#### Data segment

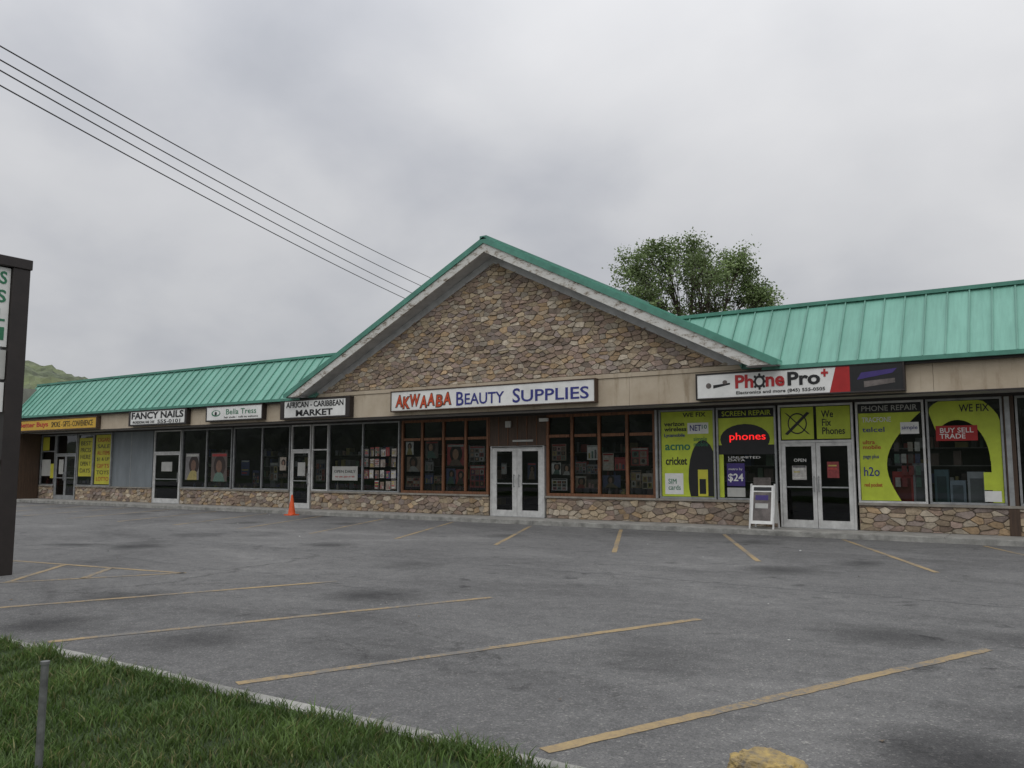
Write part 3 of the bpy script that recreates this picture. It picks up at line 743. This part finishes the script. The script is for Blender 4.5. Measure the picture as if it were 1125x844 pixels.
g = MB(); g.box(-12.95, -12.65, -.12, -.04, 2.9, 3.0, 'white'); g.box(-14.2, -14.0, -.1, -.04, 2.75, 2.95, 'offwhite'); g.box(-13.95, -13.2, -.06, -.04, 2.3, 2.36, 'offwhite'); g.done('wall_lamp', B, bevel=.01)
g = MB()
for x in (-35.74, -9.15):
    g.box(x - .03, x + .03, -.11, -.03, .66, 3.1, 'alu')
g.done('downspouts', B)

# ------------------------------------------------------------ shop signs
def sign(name, x0, x1, z0, z1, face='white', frame='dark', fw=.05, y=YF - .22, end=0):
    e = empty(name); g = MB()
    g.box(x0, x1, y, YF - .014, z0, z0 + fw, frame); g.box(x0, x1, y, YF - .014, z1 - fw, z1, frame)
    ew = max(fw, end)
    g.box(x0, x0 + ew, y + .002, YF - .015, z0 + fw, z1 - fw, frame); g.box(x1 - ew, x1, y + .002, YF - .015, z0 + fw, z1 - fw, frame)
    g.box(x0 + ew, x1 - ew, y + .02, YF - .03, z0 + fw, z1 - fw, face)
    g.done('cabinet', e, bevel=.008); return e, y + .02
e, yy = sign('beauty_supply_sign', -17.7, -10.3, 3.28, 3.95, 'white', 'wooddk', .035)
for i, (ch, a, b) in enumerate([('A', 0, .3), ('K', .3, .6), ('W', .6, 1.02), ('A', 1.0, 1.3), ('A', 1.3, 1.6), ('B', 1.64, 1.92), ('A', 1.92, 2.25)]):
    dz = .03 * (-1) ** i
    T(ch, -17.5 + a + .0, -17.5 + b + .02, 3.385 + dz, 3.795 + dz, yy - .004, 'wooddk', e, .06, .003, shear=.1)
    T(ch, -17.5 + a + .03, -17.5 + b - .01, 3.41 + dz, 3.77 + dz, yy - .010, 'orangetxt', e, .02, .003, shear=.1)
T('B', -15.05, -14.77, 3.38, 3.80, yy - .006, 'bluetxt', e, .012); T('EAUTY', -14.73, -13.3, 3.40, 3.74, yy - .006, 'bluetxt', e, .012); T('S', -13.0, -12.74, 3.38, 3.80, yy - .006, 'bluetxt', e, .012); T('UPPLIES', -12.7, -10.5, 3.40, 3.74, yy - .006, 'bluetxt', e, .012)
e, yy = sign('phone_store_sign', -7.44, -2.6, 3.2, 3.87, 'white', 'dark', .04)
g = MB(); g.face([(-4.2, yy - .004, 3.24), (-3.75, yy - .004, 3.24), (-3.75, yy - .004, 3.83), (-4.05, yy - .004, 3.83)], 'redpan'); g.panel(-3.75, -2.64, 3.24, 3.83, yy - .004, 'black')
g.face([(-3.6, yy - .008, 3.5), (-2.85, yy - .008, 3.62), (-2.75, yy - .008, 3.72), (-3.5, yy - .008, 3.66)], 'purple'); g.face([(-3.45, yy - .009, 3.32), (-2.8, yy - .009, 3.4), (-2.8, yy - .009, 3.5), (-3.45, yy - .009, 3.46)], 'photo')
g.ell(-5.82, 3.59, .13, .15, yy - .009, 'black'); g.ell(-5.82, 3.59, .08, .09, yy - .012, 'white')
for a in range(8): 
    t = a * math.pi / 4; g.ell(-5.82 + .15 * math.cos(t), 3.59 + .17 * math.sin(t), .03, .035, yy - .010, 'black', 8)
g.ell(-7.1, 3.55, .07, .07, yy - .006, 'photo'); g.face([(-6.98, yy - .006, 3.48), (-6.55, yy - .006, 3.56), (-6.55, yy - .006, 3.6), (-6.98, yy - .006, 3.56)], 'black'); g.ell(-6.68, 3.62, .06, .05, yy - .008, 'photo')
g.done('sign_graphics', e)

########

_Exercise task_:
Extract, word for word, each line from the top of the data down to and including the line with "g.done('downspouts', B)"; skip the pictures.

_Answer to the problem_:
Write part 3 of the bpy script that recreates this picture. It picks up at line 743. This part finishes the script. The script is for Blender 4.5. Measure the picture as if it were 1125x844 pixels.
g = MB(); g.box(-12.95, -12.65, -.12, -.04, 2.9, 3.0, 'white'); g.box(-14.2, -14.0, -.1, -.04, 2.75, 2.95, 'offwhite'); g.box(-13.95, -13.2, -.06, -.04, 2.3, 2.36, 'offwhite'); g.done('wall_lamp', B, bevel=.01)
g = MB()
for x in (-35.74, -9.15):
    g.box(x - .03, x + .03, -.11, -.03, .66, 3.1, 'alu')
g.done('downspouts', B)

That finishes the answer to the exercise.